LEDLEY King scored his first goal in three years as Tottenham continued their revival under Harry Redknapp with a 2-0 victory at West Ham.

King, who last scored against Portsmouth in December 2005, headed Aaron Lennon's curling cross past Robert Green to put Spurs ahead.

Spurs wrapped the victory in the last minute with a long-range strike from Jamie O’Hara as West Ham were caught on the break trying to snatch an equaliser.

West Ham enjoyed most of the early posession. Hayden Mullins' pass into the box was just too strong for Craig Bellamy and when the Welsh striker did latch onto a Valon Behrami's through-ball he was flagged off-side.

West Ham thought they had taken the lead after 22 minutes when Jenas turned Bellamy's corner past stranded Tottenham keeper Heurelho Gomes. But the referee spotted a push from Neill on the England midfielder and awarded a free-kick to Spurs Bellamy was at the heart of West Ham's best attacking moments but for all their possession the Hammers lacked the decisive cutting edge.

Tottenham were unfortunate not to go into half-time in the lead after upping the tempo to work two excellent opportunities in as many minutes.

Neill's clearing header fell straight to Bentley, who caught the half-volley clean and true but was denied by a brilliant diving save from Green, who punched the ball clear for a throw-in.

Spurs kept the pressure on and Pavlyuchenko stretched to meet Lennon's low cross at the far post but could only push the ball onto the post.

West Ham started the second half in positive fashion with Bellamy again running at the Tottenham back four but again he scuffed his shot at pulled it wide.

Lennon, Tottenham's most dangerous attacking weapon, broke clear but was tracked all the way by Parker who pulled off a perfectly-timed challenge just as the Spurs winger looked set to shoot.

When Modric was fouled by Neill 10 minutes into the second half, Harry Redknapp made his first change with Bent replacing Pavlyuchenko up front.

Spurs then had a strong claims for a penalty when Ilunga raised his arms to in front of his face to block Vedran Corluka's cross but their appeals were waved away.

Zola introduced home favourite Mark Noble for the ineffective Julien Faubert.

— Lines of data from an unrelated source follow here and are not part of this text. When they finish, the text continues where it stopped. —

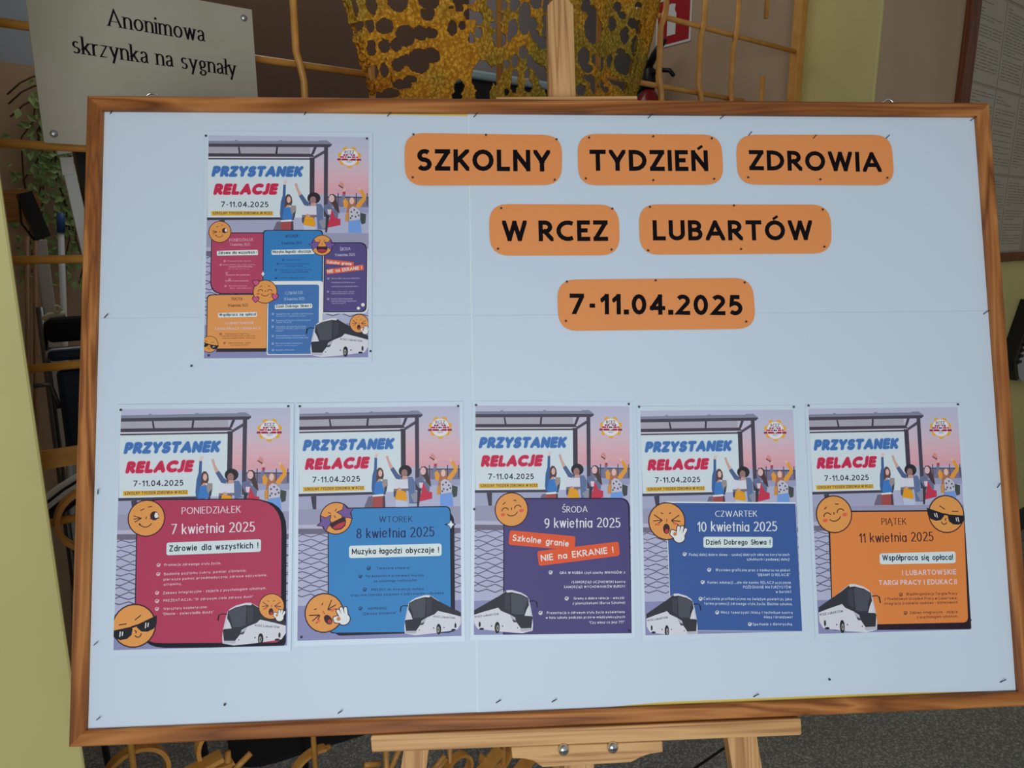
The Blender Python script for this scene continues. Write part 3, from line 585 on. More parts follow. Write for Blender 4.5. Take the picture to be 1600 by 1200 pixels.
('T',(70,36,40),'hand','11 kwietnia 2025',(28.3,223.2),(53.2,222.7),3.7),
('Q',(214,222,236),[(16.4,230.8),(64.3,229.7),(64.7,235.6),(16.8,236.6)],[1.4,1.3,1.4,1.4]),
('T',(30,30,46),'comic','Współpraca się opłaca!',(17.9,234.9),(63.4,234.2),3.7),
('T',(206,190,210),'sansb','I LUBARTOWSKIE',(24.7,245.2),(60.6,244.9),2.9),
('T',(206,190,210),'sansb','TARGI PRACY I EDUKACJI',(12.1,252.3),(68.9,251.8),2.9),
('T',(212,150,172),'body','Promocja zdrowego stylu życia.',(26.5,165.1),(56.6,164.8),1.7),
('T',(212,150,172),'body','Badanie poziomu cukru, pomiar ciśnienia;',(21.3,169.8),(61.1,169.5),1.7),
('T',(212,150,172),'body','pierwsza pomoc przedmedyczna; zdrowe odżywianie,',(28.8,172.4),(58.1,172.1),1.7),
('T',(212,150,172),'body','witaminy.',(27.3,175.2),(55.1,174.9),1.7),
('T',(212,150,172),'body','Zabawy integracyjne - zajęcia z psychologiem szkolnym.',(25.1,183),(55.2,182.7),1.7),
('T',(212,150,172),'body','PREZENTACJA: "W zdrowym ciele zdrowy duch"',(24.4,190.8),(53.7,190.5),1.8),
('T',(212,150,172),'body','Warsztaty kosmetyczne:',(29,196.9),(51.5,196.7),1.7),
('T',(212,150,172),'body','"Dłonie - zwierciadło duszy"',(29.7,200),(57.5,199.8),1.7),
('K',(212,150,172),23.2,164.2,1.5),
('K',(212,150,172),18.3,168.9,1.5),
('K',(212,150,172),25.9,179.7,1.5),
('K',(212,150,172),29.7,187.9,1.5),
('K',(212,150,172),24.8,196.5,1.5),
('T',(26,56,110),'body','Taneczne stepery!',(99.6,163.7),(119.3,163.4),1.8),
('T',(26,56,110),'body','Na wszystkich przerwach muzyka',(92.1,168.7),(129.1,168.3),1.7),
('T',(26,56,110),'body','ze szkolnego radiowęzła!',(98.9,171.3),(121.5,171),1.7),
('T',(26,56,110),'body','PRELEKCJA: Anoreksja, bulimia',(92.1,176.5),(132.1,176.1),1.7),
('T',(26,56,110),'body','oraz inne choroby związane z odżywianiem człowieka.',(94.3,179.3),(128.3,178.9),1.7),
('T',(26,56,110),'body','HAPPENING -',(92.1,187),(110.9,186.8),1.7),
('T',(26,56,110),'body','"Zdrowe śniadanie"',(106.4,187),(126.1,186.7),1.7),
('K',(26,56,110),96.1,162.7,1.5),
('K',(26,56,110),89.5,167.8,1.5),
('K',(26,56,110),87.1,175.7,1.5),
('K',(26,56,110),87.6,186.1,1.6),
('T',(170,162,198),'body','GRA W KUBBA czyli szachy WIKINGÓW :)',(157.1,187.5),(193.6,187.2),1.7),
('T',(170,162,198),'body','/SAMORZĄD UCZNIOWSKI kontra',(157.1,192.8),(187.5,192.6),1.7),
('T',(170,162,198),'body','SAMORZĄD WYCHOWANKÓW BURSY/',(157.1,198),(191.2,197.7),1.7),
('T',(170,162,198),'body','Gramy o dobre relacje - wieczór',(157.1,204.5),(186.6,204.2),1.7),
('T',(170,162,198),'body','z planszówkami (Bursa Szkolna)',(157.1,207),(185.9,206.7),1.7),
('T',(170,162,198),'body','Prezentacja o zdrowym stylu życia wyświetlana',(157,213.8),(184.3,213.6),1.7),
('T',(170,162,198),'body','w holu szkoły podczas przerw międzylekcyjnych',(157,216.6),(188.9,216.4),1.7),
('T',(170,162,198),'body','"Czy wiesz co jesz ???"',(157.8,219.4),(176,219.2),1.7),
('K',(170,162,198),153.3,186.6,1.5),
('K',(170,162,198),153,203.7,1.5),
('K',(170,162,198),153.3,213.1,1.6),
('T',(160,184,222),'body','Podaj dalej dobre słowo - szukaj dobrych słów na korytarzach',(88.4,233.1),(134.3,232.8),1.7),
('T',(160,184,222),'body','szkolnych i podawaj dalej!',(88.4,235.7),(125.3,235.5),1.7),
('T',(160,184,222),'body','Wystawa graficzna prac z konkursu na plakat',(88.4,241.3),(131.3,241),1.7),
('T',(160,184,222),'body','"DBAMY O RELACJE"',(88.4,243.9),(107.9,243.7),1.7),
('T',(160,184,222),'body','Koniec edukacji ...ale nie koniec RELACJI uczczenie',(88.4,249.3),(126,249.1),1.7),
('T',(160,184,222),'body','POŻEGNANIE MATURZYSTÓW',(88.4,251.9),(125.3,251.7),1.7),
('T',(160,184,222),'body','w bursie:)',(88.4,254.5),(97.4,254.4),1.7),
('T',(160,184,222),'body','Ćwiczenia profilaktyczne na świeżym powietrzu jako',(88.4,260.8),(125.2,260.6),1.6),
('T',(160,184,222),'body','forma promocji zdrowego stylu życia. Bieżnia szkolna.',(88.4,263.5),(129,263.3),1.7),
('T',(160,184,222),'body','Mecz towarzyski /klasy I technikum kontra',(88.4,270.5),(121.5,270.4),1.7),
('T',(160,184,222),'body','klasy I branżowe/',(88.4,273.2),(116.2,273),1.7),
('T',(160,184,222),'body','Spotkanie z dietetyczką.',(88.4,279),(111.7,278.8),1.7),
('K',(160,184,222),84.3,232.2,1.5),
('K',(160,184,222),84.2,240.3,1.5),
('K',(160,184,222),84.2,248.4,1.5),
('K',(160,184,222),84.5,260.4,1.5),
('K',(160,184,222),84.7,269.9,1.5),
('K',(160,184,222),85,278.1,1.5),
('T',(110,56,40),'body','Współorganizacja Targów Pracy',(25.5,258.3),(55.4,258.1),1.7),
('T',(110,56,40),'body','z Powiatowym Urzędem Pracy w Lubartowie;',(19.6,260.9),(62.9,260.7),1.7),
('T',(110,56,40),'body','integracja środowisk naukowo - biznesowych',(21.8,263.5),(62.9,263.3),1.7),
('T',(110,56,40),'body','Zabawy integracyjne - zajęcia',(29.3,269.8),(57,269.6),1.7),
('T',(110,56,40),'body','z psychologiem szkolnym.',(31.6,272.4),(55.5,272.3),1.7),
('K',(110,56,40),20,257.4,1.5),
('K',(110,56,40),24.9,268.9,1.5)],
'top_face':[
('F','wink',16.6,126.6,14.2,0,1),
('F','star',145.1,143.7,13.6,0,1),
('F','hearts',74.3,203.7,15.3,0,1),
('F','shades',6.7,270.4,10.6,-15,1)],
'top_front':[
('F','cough',192.5,244.8,12.1,0,1)],
'top_bus':[
('B',125.7,237.3,204.1,287.7,1)],
'bus':[
((206,204,216),[(84,940),(77,793),(87,618),(120,357),(146,204),(181,139),(266,65),(409,6),(480,6),(584,98),(701,226),(1000,466),(1000,738),(941,880),(844,901),(558,956),(246,994)]),
((50,50,60),[(152,193),(259,108),(409,54),(487,65),(500,30),(636,161),(1000,466),(1000,564),(831,488),(623,406),(574,482),(441,564),(357,640),(337,738),(279,858),(266,885),(103,880),(84,640),(97,607),(211,596),(181,466),(142,357)]),
((74,76,86),[(157,204),(259,128),(402,79),(423,106),(412,531),(350,564),(220,564),(207,422)]),
((62,62,74),[(435,139),(487,95),(525,139),(519,422),(441,509)]),
((190,190,204),[(120,357),(146,291),(116,596),(97,607)]),
((168,166,184),[(350,673),(441,564),(415,651),(350,738)]),
((74,74,86),[(337,705),(409,673),(383,738),(340,749)]),
((176,174,190),[(97,885),(266,891),(285,912),(246,956),(94,934)]),
((30,30,36),[(0,400),(12,281),(58,244),(142,252),(142,275),(58,264),(32,291),(19,409)]),
((206,204,216),[(581,858),(590,727),(636,673),(681,727),(685,880),(636,901)]),
((34,32,38),[(676,858),(673,909),(664,952),(651,981),(636,991),(620,981),(607,952),(599,909),(596,858),(599,807),(607,764),(620,735),(636,725),(651,735),(664,764),(673,807)]),
((150,146,150),[(650,869),(649,896),(644,920),(637,935),(629,941),(621,935),(615,920),(610,896),(609,869),(610,841),(615,818),(621,802),(629,797),(637,802),(644,818),(649,841)]),
((60,58,62),[(638,869),(638,880),(636,890),(633,897),(629,899),(626,897),(623,890),(621,880),(620,869),(621,857),(623,847),(626,841),(629,838),(633,841),(636,847),(638,857)]),
((44,42,50),[(925,782),(924,806),(921,826),(915,840),(909,845),(902,840),(897,826),(893,806),(892,782),(893,757),(897,737),(902,723),(909,718),(915,723),(921,737),(924,757)]),
((44,42,50),[(912,885),(910,895),(902,904),(890,909),(876,911),(862,909),(850,904),(843,895),(840,885),(843,875),(850,867),(862,861),(876,859),(890,861),(902,867),(910,875)]),
((60,58,70),[(325,867),(325,872),(323,877),(321,881),(318,882),(315,881),(312,877),(310,872),(310,867),(310,861),(312,856),(315,853),(318,851),(321,853),(323,856),(325,861)]),
((70,66,90),[(561,825),(560,834),(558,841),(556,845),(553,847),(550,845),(547,841),(546,834),(545,825),(546,817),(547,810),(550,805),(553,803),(556,805),(558,810),(560,817)]),
((90,86,110),[(735,820),(734,826),(732,832),(728,836),(724,837),(719,836),(715,832),(713,826),(712,820),(713,813),(715,807),(719,804),(724,802),(728,804),(732,807),(734,813)])]}
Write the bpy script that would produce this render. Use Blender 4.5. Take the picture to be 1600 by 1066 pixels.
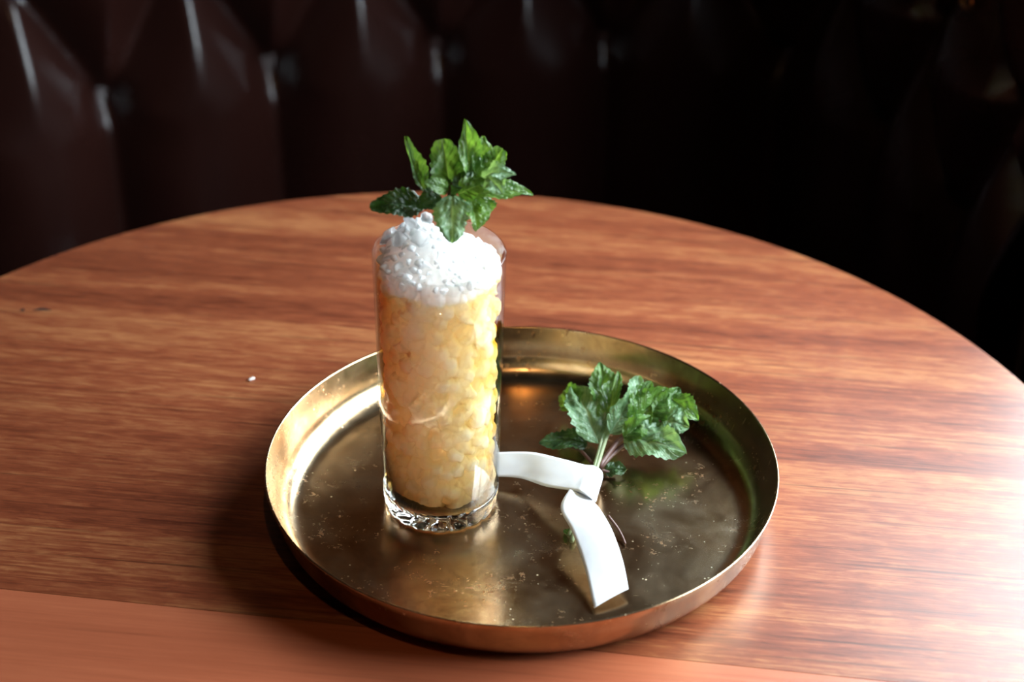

Spurs opened up West Ham with some slick one-touch passing as Modric, Jenas and Lennon combined to find Bent, who escaped Collins in the box but turned his shot wide.

Tottenham began to turn the screw as Lennon fizzed around and West Ham struggled to match the tempo. Zokora's low drive was blocked but Spurs soon found the breakthrough they had been threatening when King rose to head Lennon's delightful cross past Green's despairing dive.

Zola sent on David di Michele and Diego Tristan in search of an equaliser.

It almost paid off as the Hammers threw everything forward.

Di Michele tried to squeeze space at the near post but was closed out and then West Ham were denied by a point-blank save from Gomes to deny the Italian after the ball had ping-ponged around the Spurs area.

And as West Ham fans stood head in hands, Spurs broke straight down field and Jamie O'Hara sealed with victory with a long-range strike.